# EXERCISE
Copy out each line of the listing that has the word "script" in it.

(Records from a data collection)
——————

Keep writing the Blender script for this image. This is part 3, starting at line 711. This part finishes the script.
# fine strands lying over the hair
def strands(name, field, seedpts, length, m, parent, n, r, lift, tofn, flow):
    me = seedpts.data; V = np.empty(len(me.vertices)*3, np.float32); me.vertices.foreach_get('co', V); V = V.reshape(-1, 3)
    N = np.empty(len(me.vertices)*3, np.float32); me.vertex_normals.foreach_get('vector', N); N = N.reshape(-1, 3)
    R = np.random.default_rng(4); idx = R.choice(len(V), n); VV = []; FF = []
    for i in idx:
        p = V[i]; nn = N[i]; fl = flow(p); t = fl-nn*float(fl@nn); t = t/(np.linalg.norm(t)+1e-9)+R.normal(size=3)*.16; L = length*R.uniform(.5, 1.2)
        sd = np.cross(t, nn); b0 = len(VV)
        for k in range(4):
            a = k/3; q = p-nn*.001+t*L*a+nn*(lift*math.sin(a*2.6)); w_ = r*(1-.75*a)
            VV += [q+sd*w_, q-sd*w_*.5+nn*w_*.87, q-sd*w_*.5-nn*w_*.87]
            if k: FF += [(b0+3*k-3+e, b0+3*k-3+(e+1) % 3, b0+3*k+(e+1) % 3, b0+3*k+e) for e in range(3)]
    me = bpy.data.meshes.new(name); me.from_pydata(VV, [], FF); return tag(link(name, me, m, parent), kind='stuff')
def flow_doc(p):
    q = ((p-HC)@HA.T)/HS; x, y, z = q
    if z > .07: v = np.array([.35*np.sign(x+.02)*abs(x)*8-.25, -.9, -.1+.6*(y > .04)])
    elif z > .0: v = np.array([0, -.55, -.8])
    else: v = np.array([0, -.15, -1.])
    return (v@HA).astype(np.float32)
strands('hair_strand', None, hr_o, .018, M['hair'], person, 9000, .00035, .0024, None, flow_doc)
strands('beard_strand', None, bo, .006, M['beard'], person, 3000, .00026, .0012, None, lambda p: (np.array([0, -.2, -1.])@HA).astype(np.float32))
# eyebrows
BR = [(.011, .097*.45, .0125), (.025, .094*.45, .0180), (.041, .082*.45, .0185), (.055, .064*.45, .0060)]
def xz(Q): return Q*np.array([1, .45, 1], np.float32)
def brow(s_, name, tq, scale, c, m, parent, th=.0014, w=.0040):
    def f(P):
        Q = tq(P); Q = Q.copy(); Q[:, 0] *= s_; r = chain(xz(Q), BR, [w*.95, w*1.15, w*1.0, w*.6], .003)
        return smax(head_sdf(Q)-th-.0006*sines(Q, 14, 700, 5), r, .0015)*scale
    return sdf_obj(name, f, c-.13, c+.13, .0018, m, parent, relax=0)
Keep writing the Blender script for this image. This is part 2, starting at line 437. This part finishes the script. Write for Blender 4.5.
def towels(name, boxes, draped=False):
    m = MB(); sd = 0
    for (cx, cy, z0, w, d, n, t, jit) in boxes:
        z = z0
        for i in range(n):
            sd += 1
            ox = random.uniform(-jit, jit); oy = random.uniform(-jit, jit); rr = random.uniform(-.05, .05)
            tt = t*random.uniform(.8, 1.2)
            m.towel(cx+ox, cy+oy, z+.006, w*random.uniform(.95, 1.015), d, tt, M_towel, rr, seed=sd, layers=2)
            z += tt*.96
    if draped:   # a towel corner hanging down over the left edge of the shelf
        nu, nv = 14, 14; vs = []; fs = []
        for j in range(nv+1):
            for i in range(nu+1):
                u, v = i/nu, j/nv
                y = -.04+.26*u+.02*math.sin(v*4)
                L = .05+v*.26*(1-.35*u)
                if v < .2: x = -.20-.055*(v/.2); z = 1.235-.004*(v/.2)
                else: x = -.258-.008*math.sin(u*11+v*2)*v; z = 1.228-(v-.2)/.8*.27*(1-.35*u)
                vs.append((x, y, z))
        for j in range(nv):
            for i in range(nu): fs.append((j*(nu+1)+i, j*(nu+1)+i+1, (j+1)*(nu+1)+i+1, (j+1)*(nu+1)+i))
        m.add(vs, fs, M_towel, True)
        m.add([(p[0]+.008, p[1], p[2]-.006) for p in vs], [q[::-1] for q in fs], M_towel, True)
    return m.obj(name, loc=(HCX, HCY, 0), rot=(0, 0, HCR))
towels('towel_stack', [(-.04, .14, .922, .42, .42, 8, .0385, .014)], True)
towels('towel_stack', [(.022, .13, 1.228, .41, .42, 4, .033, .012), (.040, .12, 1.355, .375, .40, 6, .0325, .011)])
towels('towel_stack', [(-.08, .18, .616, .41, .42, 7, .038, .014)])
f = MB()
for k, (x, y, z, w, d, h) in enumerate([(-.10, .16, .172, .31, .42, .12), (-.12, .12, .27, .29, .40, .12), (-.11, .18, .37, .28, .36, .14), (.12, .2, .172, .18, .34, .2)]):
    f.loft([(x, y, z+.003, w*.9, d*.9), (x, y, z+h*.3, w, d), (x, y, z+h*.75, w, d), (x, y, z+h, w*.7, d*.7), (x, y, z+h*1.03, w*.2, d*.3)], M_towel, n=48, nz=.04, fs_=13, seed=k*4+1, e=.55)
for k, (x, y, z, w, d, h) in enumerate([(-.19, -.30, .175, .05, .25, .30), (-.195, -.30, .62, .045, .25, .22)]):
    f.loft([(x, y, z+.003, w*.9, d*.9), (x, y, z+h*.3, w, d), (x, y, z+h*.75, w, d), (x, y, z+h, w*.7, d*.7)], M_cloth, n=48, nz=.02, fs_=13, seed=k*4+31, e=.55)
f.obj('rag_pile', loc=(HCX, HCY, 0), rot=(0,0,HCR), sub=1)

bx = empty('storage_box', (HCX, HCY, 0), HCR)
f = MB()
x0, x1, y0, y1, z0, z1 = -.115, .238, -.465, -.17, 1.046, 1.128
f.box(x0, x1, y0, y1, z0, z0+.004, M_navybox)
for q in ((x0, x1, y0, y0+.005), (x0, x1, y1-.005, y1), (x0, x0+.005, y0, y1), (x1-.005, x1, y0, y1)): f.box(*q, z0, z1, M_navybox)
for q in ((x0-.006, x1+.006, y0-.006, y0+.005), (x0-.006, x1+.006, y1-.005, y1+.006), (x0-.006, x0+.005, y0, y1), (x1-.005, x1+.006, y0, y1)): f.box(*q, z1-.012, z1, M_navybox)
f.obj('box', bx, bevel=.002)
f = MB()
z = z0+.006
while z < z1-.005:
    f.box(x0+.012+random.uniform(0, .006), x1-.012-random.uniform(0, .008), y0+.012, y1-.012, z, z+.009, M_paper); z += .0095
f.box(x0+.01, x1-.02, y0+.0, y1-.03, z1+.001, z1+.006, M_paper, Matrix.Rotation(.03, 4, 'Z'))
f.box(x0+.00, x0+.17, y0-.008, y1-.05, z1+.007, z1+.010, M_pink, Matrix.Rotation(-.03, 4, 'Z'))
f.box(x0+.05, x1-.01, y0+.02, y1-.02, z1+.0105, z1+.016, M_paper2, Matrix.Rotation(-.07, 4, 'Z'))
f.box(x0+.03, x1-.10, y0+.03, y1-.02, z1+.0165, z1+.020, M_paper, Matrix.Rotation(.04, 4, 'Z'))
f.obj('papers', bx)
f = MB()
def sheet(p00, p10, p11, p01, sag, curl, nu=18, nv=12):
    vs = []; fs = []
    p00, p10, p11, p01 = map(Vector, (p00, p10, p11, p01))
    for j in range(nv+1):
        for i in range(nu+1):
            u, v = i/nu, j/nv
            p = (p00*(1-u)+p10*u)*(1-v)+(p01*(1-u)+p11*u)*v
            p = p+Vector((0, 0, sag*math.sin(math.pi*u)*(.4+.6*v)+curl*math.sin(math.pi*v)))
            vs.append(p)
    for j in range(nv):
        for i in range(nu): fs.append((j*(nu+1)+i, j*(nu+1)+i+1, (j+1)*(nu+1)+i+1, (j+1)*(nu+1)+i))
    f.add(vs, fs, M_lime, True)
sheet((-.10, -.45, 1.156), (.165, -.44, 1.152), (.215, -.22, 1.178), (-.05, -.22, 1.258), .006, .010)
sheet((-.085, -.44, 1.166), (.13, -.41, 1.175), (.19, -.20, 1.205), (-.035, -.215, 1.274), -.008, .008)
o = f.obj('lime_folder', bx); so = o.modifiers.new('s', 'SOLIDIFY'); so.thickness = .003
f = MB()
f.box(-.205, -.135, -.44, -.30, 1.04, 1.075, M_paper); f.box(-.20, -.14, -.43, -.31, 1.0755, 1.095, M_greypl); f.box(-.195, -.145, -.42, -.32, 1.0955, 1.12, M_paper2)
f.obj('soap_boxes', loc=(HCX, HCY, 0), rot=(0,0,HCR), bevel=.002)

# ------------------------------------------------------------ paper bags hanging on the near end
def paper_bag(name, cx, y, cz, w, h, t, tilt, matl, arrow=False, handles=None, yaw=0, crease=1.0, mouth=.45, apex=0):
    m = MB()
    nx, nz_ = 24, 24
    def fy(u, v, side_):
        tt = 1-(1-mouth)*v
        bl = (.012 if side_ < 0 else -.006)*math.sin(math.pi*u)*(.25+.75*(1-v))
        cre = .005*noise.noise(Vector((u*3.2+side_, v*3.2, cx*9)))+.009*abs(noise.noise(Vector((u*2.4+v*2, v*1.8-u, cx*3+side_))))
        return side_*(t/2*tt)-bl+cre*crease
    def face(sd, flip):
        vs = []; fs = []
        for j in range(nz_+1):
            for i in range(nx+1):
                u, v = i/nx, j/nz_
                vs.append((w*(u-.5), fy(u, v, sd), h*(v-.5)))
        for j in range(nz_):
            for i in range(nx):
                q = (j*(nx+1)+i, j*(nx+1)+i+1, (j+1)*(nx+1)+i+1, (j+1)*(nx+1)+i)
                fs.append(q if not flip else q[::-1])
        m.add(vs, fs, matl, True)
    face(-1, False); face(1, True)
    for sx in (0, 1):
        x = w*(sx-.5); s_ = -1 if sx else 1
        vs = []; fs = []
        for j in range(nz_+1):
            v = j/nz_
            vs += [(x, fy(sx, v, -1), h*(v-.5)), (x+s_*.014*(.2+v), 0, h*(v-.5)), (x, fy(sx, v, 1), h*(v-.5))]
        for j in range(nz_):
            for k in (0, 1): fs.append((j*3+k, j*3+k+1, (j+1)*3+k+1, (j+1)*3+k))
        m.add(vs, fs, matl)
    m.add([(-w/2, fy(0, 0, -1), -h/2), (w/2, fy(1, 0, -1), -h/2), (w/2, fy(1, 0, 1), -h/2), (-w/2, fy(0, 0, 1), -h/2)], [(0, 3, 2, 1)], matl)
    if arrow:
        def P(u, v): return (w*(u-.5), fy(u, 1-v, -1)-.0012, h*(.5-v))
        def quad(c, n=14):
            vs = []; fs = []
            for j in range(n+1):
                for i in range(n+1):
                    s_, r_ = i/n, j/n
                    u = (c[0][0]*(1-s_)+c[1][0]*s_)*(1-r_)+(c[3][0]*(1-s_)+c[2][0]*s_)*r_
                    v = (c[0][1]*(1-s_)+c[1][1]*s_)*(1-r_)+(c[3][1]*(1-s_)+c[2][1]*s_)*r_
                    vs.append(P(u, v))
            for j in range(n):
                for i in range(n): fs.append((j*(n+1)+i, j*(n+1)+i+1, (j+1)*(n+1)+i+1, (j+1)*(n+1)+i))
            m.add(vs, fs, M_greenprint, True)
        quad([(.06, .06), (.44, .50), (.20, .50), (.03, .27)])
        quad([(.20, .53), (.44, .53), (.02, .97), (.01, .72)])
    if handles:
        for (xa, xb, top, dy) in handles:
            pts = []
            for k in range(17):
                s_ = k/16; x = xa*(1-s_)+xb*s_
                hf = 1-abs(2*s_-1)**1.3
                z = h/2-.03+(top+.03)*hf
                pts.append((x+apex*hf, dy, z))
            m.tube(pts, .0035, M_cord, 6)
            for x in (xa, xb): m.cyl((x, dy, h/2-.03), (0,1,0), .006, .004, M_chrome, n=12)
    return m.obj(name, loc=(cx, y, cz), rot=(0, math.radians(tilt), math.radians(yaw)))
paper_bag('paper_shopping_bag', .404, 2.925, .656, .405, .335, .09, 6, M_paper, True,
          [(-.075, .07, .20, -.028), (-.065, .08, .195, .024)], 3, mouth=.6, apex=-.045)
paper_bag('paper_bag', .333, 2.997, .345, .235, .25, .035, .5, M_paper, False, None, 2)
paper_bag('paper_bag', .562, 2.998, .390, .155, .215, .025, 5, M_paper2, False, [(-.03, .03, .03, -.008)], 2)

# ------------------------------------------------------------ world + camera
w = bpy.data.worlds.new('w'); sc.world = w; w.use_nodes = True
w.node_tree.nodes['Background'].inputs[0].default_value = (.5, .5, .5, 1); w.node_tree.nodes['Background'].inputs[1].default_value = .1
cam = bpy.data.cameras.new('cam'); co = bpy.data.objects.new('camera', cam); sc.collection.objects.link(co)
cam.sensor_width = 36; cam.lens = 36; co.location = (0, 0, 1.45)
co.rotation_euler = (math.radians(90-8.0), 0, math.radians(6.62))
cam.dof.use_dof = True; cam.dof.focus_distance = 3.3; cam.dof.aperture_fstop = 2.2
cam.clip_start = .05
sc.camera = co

——————

# SOLUTION BELOW
Keep writing the Blender script for this image. This is part 3, starting at line 711. This part finishes the script.
Keep writing the Blender script for this image. This is part 2, starting at line 437. This part finishes the script. Write for Blender 4.5.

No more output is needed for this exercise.